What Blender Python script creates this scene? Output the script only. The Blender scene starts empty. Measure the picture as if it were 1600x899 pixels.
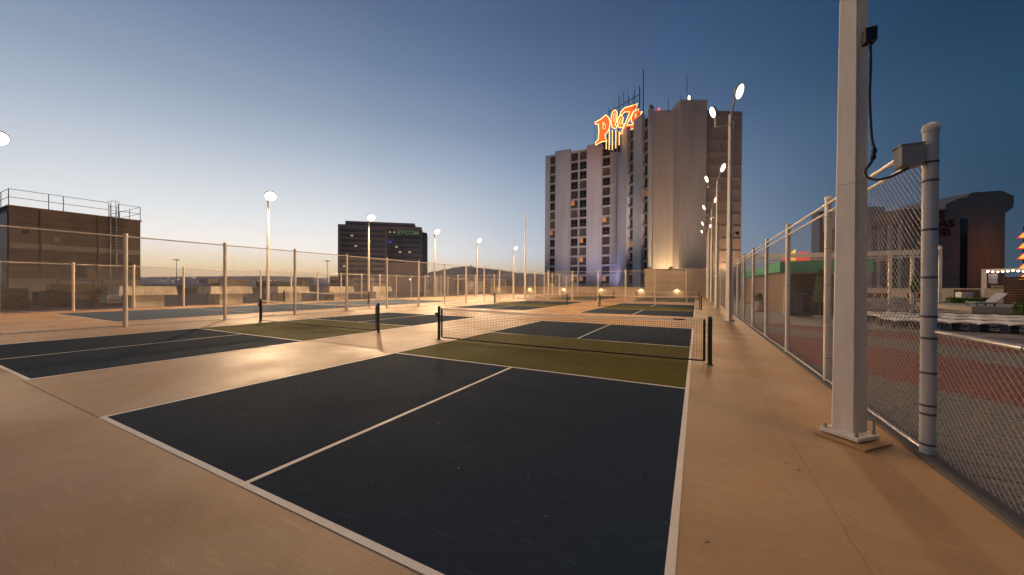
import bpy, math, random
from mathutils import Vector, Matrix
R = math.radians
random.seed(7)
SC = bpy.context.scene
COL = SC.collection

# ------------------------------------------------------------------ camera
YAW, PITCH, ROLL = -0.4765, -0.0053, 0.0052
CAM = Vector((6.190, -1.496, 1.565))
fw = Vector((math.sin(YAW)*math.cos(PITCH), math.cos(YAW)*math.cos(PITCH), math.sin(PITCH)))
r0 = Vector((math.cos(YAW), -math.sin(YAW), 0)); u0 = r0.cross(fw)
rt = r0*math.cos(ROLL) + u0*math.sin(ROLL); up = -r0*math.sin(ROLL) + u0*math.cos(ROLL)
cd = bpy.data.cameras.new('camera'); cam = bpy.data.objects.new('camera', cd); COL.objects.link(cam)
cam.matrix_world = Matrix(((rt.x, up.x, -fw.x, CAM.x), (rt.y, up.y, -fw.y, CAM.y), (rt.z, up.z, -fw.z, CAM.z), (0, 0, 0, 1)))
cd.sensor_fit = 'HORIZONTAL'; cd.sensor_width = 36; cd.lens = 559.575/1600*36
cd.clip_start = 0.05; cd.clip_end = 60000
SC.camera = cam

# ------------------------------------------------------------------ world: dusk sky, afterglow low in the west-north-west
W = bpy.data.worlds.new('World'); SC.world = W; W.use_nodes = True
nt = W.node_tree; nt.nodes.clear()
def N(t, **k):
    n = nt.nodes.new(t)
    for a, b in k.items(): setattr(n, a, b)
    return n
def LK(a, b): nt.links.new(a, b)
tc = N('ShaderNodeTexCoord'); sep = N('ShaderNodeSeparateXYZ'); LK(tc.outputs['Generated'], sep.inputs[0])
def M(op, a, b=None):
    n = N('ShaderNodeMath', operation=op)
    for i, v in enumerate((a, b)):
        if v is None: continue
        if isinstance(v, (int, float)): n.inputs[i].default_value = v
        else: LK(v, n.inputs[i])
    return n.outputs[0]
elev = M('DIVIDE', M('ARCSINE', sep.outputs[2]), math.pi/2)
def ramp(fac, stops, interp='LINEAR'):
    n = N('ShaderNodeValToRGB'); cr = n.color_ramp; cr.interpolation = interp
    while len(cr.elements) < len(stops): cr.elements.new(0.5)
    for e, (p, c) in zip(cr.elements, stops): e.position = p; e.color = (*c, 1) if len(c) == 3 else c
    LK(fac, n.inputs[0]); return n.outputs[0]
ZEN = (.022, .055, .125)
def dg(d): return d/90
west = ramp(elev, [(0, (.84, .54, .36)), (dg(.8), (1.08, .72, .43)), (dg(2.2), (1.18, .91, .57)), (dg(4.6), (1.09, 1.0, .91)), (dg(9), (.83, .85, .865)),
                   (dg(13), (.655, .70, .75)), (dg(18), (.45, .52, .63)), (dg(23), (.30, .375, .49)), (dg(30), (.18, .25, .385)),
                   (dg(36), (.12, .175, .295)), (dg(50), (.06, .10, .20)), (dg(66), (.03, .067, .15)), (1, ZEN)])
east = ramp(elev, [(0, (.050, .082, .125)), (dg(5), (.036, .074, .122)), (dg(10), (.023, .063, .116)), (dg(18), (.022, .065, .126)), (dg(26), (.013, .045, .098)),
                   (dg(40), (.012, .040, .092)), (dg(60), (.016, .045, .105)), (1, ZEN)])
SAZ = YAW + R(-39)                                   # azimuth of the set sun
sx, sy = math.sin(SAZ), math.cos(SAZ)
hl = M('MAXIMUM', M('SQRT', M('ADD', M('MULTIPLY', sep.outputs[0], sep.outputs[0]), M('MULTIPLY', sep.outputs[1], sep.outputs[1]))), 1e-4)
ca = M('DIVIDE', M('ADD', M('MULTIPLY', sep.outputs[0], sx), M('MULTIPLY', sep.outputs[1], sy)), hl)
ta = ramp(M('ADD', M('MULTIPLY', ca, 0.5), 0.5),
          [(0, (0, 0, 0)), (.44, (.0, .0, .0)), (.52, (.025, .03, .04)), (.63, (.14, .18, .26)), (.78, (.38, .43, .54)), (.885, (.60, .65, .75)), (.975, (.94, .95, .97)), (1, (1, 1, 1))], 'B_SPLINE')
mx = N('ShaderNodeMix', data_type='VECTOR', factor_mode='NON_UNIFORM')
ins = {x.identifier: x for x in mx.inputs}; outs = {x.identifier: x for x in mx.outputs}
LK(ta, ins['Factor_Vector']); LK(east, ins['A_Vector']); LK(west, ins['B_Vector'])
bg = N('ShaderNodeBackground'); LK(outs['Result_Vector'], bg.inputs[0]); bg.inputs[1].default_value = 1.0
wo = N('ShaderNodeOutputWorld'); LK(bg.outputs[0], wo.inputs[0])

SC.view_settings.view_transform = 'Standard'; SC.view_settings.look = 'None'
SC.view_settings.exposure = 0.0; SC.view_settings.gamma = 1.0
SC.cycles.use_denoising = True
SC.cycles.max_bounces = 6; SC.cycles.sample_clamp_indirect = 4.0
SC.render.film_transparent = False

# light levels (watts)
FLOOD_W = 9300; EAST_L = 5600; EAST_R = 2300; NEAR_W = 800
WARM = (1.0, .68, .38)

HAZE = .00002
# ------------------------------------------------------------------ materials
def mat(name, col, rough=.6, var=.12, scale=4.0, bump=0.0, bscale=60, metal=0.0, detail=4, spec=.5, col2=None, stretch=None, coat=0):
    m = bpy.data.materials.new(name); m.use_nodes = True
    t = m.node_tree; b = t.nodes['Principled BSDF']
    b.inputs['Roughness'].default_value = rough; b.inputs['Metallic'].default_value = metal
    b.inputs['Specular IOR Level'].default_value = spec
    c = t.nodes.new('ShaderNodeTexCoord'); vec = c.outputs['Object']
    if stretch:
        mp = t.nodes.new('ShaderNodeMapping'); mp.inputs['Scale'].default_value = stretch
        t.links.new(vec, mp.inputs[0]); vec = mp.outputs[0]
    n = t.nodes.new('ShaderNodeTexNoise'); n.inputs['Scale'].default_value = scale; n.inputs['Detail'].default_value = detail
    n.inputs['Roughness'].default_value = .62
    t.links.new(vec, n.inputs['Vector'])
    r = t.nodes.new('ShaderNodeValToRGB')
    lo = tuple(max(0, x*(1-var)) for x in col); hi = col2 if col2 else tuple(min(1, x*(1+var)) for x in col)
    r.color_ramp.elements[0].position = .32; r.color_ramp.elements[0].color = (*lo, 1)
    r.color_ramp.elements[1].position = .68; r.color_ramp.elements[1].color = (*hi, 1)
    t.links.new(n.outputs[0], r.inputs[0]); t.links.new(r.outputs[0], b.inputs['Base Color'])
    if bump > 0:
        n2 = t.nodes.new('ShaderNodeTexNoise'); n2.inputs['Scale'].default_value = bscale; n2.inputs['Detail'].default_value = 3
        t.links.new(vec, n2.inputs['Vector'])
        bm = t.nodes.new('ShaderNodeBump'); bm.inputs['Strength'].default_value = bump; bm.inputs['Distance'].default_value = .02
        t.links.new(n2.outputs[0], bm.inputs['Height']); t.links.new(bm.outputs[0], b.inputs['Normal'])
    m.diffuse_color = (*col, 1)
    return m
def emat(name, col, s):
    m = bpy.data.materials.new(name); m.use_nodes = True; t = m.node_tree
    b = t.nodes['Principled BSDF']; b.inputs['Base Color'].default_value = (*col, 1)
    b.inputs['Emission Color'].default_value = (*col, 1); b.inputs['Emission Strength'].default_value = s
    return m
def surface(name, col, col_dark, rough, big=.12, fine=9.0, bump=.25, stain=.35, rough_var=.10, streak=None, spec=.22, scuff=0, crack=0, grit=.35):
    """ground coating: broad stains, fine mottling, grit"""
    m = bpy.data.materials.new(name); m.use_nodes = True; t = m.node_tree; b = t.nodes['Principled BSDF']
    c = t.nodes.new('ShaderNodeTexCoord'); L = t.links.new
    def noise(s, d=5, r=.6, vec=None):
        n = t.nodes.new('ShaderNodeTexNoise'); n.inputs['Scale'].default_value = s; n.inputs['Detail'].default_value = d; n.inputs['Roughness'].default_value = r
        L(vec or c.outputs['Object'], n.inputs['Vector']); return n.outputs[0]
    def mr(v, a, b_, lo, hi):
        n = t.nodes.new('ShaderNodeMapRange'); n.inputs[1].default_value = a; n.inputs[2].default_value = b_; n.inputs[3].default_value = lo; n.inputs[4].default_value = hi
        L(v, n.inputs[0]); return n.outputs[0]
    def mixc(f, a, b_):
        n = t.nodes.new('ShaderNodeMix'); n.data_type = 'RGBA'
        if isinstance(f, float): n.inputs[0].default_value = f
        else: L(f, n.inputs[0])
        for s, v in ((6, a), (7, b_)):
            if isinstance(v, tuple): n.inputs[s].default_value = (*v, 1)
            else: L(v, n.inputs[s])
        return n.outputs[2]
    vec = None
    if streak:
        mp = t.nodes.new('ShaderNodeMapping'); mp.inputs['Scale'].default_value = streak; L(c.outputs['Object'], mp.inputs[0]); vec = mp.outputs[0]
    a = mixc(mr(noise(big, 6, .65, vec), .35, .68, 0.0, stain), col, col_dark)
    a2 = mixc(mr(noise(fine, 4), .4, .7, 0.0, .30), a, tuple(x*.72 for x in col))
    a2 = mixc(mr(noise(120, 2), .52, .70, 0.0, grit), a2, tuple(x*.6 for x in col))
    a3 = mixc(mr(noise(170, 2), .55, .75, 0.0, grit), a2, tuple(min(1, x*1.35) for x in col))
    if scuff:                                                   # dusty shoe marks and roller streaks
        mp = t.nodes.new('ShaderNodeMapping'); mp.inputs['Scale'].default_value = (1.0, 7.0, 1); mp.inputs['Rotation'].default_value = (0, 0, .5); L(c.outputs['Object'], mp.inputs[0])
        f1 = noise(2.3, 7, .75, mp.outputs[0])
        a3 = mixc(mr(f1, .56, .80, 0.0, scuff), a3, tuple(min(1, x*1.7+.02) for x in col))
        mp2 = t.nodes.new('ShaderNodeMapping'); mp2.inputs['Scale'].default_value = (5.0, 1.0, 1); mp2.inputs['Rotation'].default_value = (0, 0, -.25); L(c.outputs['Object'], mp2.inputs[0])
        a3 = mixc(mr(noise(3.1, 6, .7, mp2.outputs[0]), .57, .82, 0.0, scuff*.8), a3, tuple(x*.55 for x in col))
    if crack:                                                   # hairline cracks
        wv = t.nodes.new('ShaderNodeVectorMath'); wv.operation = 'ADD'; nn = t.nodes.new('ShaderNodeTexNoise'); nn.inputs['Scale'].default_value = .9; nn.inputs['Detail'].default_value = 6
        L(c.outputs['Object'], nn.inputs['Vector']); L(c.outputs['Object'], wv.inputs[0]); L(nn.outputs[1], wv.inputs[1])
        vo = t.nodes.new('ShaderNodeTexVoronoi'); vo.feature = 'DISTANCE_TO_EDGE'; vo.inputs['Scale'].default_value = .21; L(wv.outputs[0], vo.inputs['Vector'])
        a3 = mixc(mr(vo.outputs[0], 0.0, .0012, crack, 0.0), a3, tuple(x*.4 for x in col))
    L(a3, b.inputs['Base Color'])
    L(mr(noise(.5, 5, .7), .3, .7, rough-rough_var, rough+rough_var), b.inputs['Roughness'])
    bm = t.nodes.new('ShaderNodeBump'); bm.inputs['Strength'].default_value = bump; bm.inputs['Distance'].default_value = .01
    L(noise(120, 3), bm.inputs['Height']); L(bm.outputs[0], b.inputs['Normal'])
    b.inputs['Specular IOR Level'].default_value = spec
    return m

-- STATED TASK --
Write down every line from the opening of the listing to the line with "COL = SC.collection", both included, and nothing else; the pictures are omitted.

-- TASK SOLUTION --
What Blender Python script creates this scene? Output the script only. The Blender scene starts empty. Measure the picture as if it were 1600x899 pixels.
import bpy, math, random
from mathutils import Vector, Matrix
R = math.radians
random.seed(7)
SC = bpy.context.scene
COL = SC.collection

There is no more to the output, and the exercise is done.